By 1975 the old talismans had come loose from their events; they were toys. Together, McLaren and Reid began to fool with
them. Playing with legends of freedom picked up in art school, in news reports about May ’68, in The Return of the Durutti Column, in tales recounted in Gray’s book—playing with situationist notions of boredom as social control, leisure as work, work as a swindle, architecture as repression, revolution as festival—playing with the dadaist aggression and arrogance in the SI’s writing, with its millenarian strain, the sense that the world could be changed in an instant—and playing with the inversions of the new social facts, with mass unemployment in a welfare state as a new kind of leisure, and that kind of leisure as the bad conscience of a new kind of boredom—they invented a pop group. With “I am an antichrist,” the first line of the group’s first song, they restaged the invasion of Notre-Dame. Just as that forgotten event led to the foundation of a small band that went on to imagine and spark a wildcat general strike, a wildcat general strike is what McLaren, Reid, and Johnny Rotten restaged in the words and sounds that followed.

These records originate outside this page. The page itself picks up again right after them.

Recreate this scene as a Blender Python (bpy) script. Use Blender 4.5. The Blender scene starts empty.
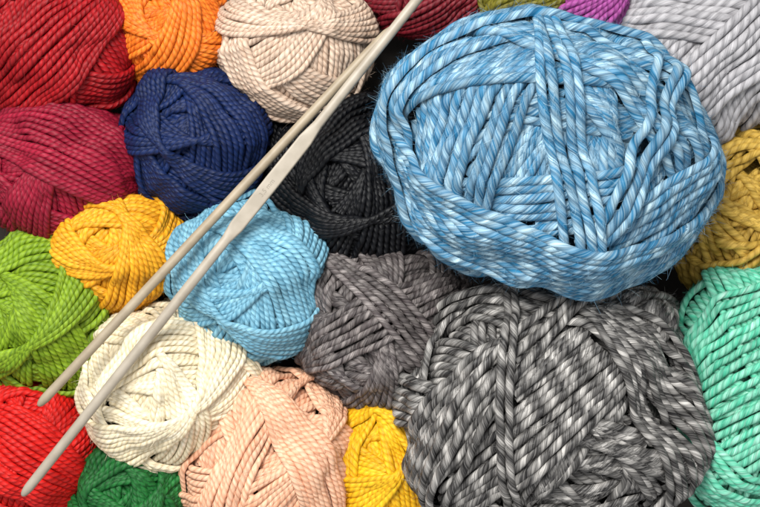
import bpy, math, numpy as np
from mathutils import Vector, Matrix
U=0.01; D=1400.0; CX,CY=380.0,253.5
def W(px,py,z):
    k=(D-z)/D
    return np.array([(px-CX)*k,-(py-CY)*k,z])
def lin(h):
    h=h.lstrip('#'); o=[]
    for i in (0,2,4):
        c=int(h[i:i+2],16)/255
        o.append(c/12.92 if c<=0.04045 else ((c+0.055)/1.055)**2.4)
    return (*o,1)

# ---------- material ----------
def yarn_mat(name,c1,c2,c3,w,plies=3,pitch=1.1,marl=0.0,sheen=0.1,rough=0.55,bump=0.09,streak=0.9,groove=0.24,spec=0.32,pmw=.4,sw=.4,fine=3.2,tonev=.24,us=.2,crisp=3.0):
    m=bpy.data.materials.new(name); m.use_nodes=True
    nt=m.node_tree; N=nt.nodes; L=nt.links; N.clear()
    def math_(op,a,b=None,c=None,clamp=False):
        n=N.new('ShaderNodeMath'); n.operation=op; n.use_clamp=clamp
        for i,v in enumerate((a,b,c)):
            if v is None: continue
            if isinstance(v,(int,float)): n.inputs[i].default_value=v
            else: L.new(v,n.inputs[i])
        return n.outputs[0]
    def mix(f,a,b,blend='MIX'):
        n=N.new('ShaderNodeMix'); n.data_type='RGBA'; n.blend_type=blend
        if isinstance(f,(int,float)): n.inputs[0].default_value=f
        else: L.new(f,n.inputs[0])
        for s,v in ((n.inputs[6],a),(n.inputs[7],b)):
            if isinstance(v,tuple): s.default_value=v
            else: L.new(v,s)
        return n.outputs[2]
    at=N.new('ShaderNodeAttribute'); at.attribute_name='yc'
    sp=N.new('ShaderNodeSeparateXYZ'); L.new(at.outputs['Vector'],sp.inputs[0])
    u,v,r=sp.outputs
    def noise(x,y,z,scale,detail):
        cb=N.new('ShaderNodeCombineXYZ')
        for i,q in enumerate((x,y,z)):
            if isinstance(q,(int,float)): cb.inputs[i].default_value=q
            else: L.new(q,cb.inputs[i])
        n=N.new('ShaderNodeTexNoise'); n.inputs['Scale'].default_value=scale; n.inputs['Detail'].default_value=detail
        L.new(cb.outputs[0],n.inputs['Vector']); return n.outputs['Fac']
    rr=math_('MULTIPLY',r,91.0)
    wob=noise(math_('MULTIPLY',u,0.3),rr,7.0,1.0,1.0)
    ph=math_('ADD',math_('ADD',math_('MULTIPLY',v,plies),math_('DIVIDE',u,pitch)),math_('MULTIPLY',wob,1.2))
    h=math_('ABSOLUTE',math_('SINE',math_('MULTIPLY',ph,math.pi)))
    fib=noise(math_('MULTIPLY',u,0.3),math_('MULTIPLY',ph,6.0),rr,1.0,3.0)
    low=noise(math_('MULTIPLY',u,0.07),rr,2.0,1.0,2.0)
    st=math_('MULTIPLY_ADD',fib,3.5,-1.35,clamp=True)
    lw=math_('MULTIPLY_ADD',low,3.5,-1.25,clamp=True)
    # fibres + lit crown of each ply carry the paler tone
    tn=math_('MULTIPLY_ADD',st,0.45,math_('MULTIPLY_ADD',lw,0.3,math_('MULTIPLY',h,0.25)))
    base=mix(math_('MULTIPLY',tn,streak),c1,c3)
    if marl>0:
        f2=noise(math_('MULTIPLY',u,us),math_('MULTIPLY',ph,fine),math_('ADD',rr,31.0),1.0,4.0)
        s2=math_('MULTIPLY_ADD',f2,crisp,.3-crisp*.5,clamp=True)
        pm=math_('MULTIPLY_ADD',math_('SINE',math_('MULTIPLY',ph,2*math.pi/plies)),0.5,0.5)
        pm2=math_('MULTIPLY',math_('MULTIPLY',pm,pm),math_('MULTIPLY_ADD',st,0.8,0.2))
        mk=math_('ADD',math_('MULTIPLY',s2,sw),math_('MULTIPLY',math_('MULTIPLY',pm2,pmw),math_('MULTIPLY_ADD',lw,0.8,0.5)),clamp=True)
        base=mix(math_('MULTIPLY',mk,marl),base,c2)
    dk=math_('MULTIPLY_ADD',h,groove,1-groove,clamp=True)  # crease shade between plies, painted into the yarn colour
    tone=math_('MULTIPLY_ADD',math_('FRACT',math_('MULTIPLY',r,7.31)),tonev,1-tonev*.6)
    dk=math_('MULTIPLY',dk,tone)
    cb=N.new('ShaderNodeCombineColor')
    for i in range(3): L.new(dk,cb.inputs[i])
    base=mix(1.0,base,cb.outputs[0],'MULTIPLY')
    bh=math_('ADD',h,math_('MULTIPLY',fib,0.8))
    bp=N.new('ShaderNodeBump'); bp.inputs['Strength'].default_value=1.0; bp.inputs['Distance'].default_value=bump*w*U
    L.new(bh,bp.inputs['Height'])
    P=N.new('ShaderNodeBsdfPrincipled')
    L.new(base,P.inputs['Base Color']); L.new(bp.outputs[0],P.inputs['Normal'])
    P.inputs['Roughness'].default_value=rough
    P.inputs['Specular IOR Level'].default_value=spec
    P.inputs['Sheen Weight'].default_value=sheen
    P.inputs['Sheen Roughness'].default_value=0.45
    P.inputs['Sheen Tint'].default_value=c3
    O=N.new('ShaderNodeOutputMaterial'); L.new(P.outputs[0],O.inputs[0])
    return m

# ---------- winding ----------
def cube_idx(d,N):
    a=np.abs(d); ax=np.argmax(a,1); i=np.arange(len(d))
    m=a[i,ax]; s=(d[i,ax]>0).astype(int)
    uu=d[i,(ax+1)%3]/m; vv=d[i,(ax+2)%3]/m
    uu=np.arctan(uu)*4/math.pi; vv=np.arctan(vv)*4/math.pi
    iu=np.clip(((uu+1)*0.5*N).astype(int),0,N-1); iv=np.clip(((vv+1)*0.5*N).astype(int),0,N-1)
    return ((ax*2+s)*N+iu)*N+iv
def cube_dirs(N):
    g=np.tan(((np.arange(N)+.5)/N*2-1)*math.pi/4)
    out=[]
    for ax in range(3):
        for s in (0,1):
            uu,vv=np.meshgrid(g,g,indexing='ij')
            d=np.zeros((N*N,3)); sg=1 if s else -1
            d[:,ax]=sg; d[:,(ax+1)%3]=uu.ravel(); d[:,(ax+2)%3]=vv.ravel()
            out.append(d)
    d=np.concatenate(out); return d/np.linalg.norm(d,axis=1,keepdims=True)
NS,NT=20,40
DS=cube_dirs(NS); DT=cube_dirs(NT)
SIG=0.26
KER=np.exp((DT@DS.T-1)/(SIG*SIG)).astype(np.float32); KER/=KER.sum(1,keepdims=True)
def nrm(v): return v/np.linalg.norm(v,axis=-1,keepdims=True)
def smooth(h,k):
    n=len(h); ker=np.hanning(2*k+3)[1:-1]; ker/=ker.sum()
    e=np.concatenate([h[-k:],h,h[:k]])
    return np.convolve(e,ker,'valid')[:n]

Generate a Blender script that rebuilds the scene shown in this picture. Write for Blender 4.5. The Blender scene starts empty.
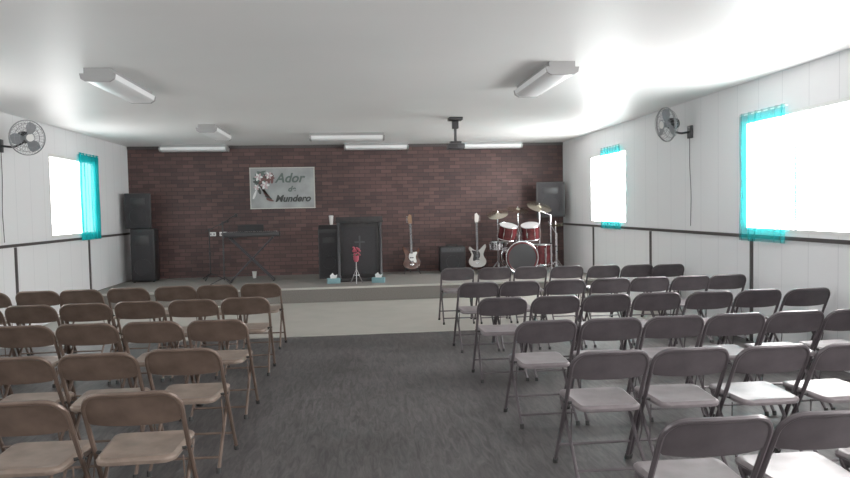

It was the restaging of another art project—for that, before and after all the elegant and absolutist theory, before and after the long and inspired argument with history, was what the situationist project had been. If the spectacle was bad art, the creation of situations was the good. “We have to multiply poetic subjects and objects,” Debord wrote in 1957, as the LI dissolved itself into the SI, “and we have to organize games of these poetic objects among these poetic subjects. This is our entire program”—and the entire program it was. In Internationale situationniste the facts of life were removed into a poetic dimension, where they could be reseen, and remade, by anyone, by everyone; during May ’68, it had seemed as if the game had begun. If you looked you could see it happen: every gesture was extended, every street redrawn, every building demolished and rebuilt, every word part of a new language. But this is also what happened with punk.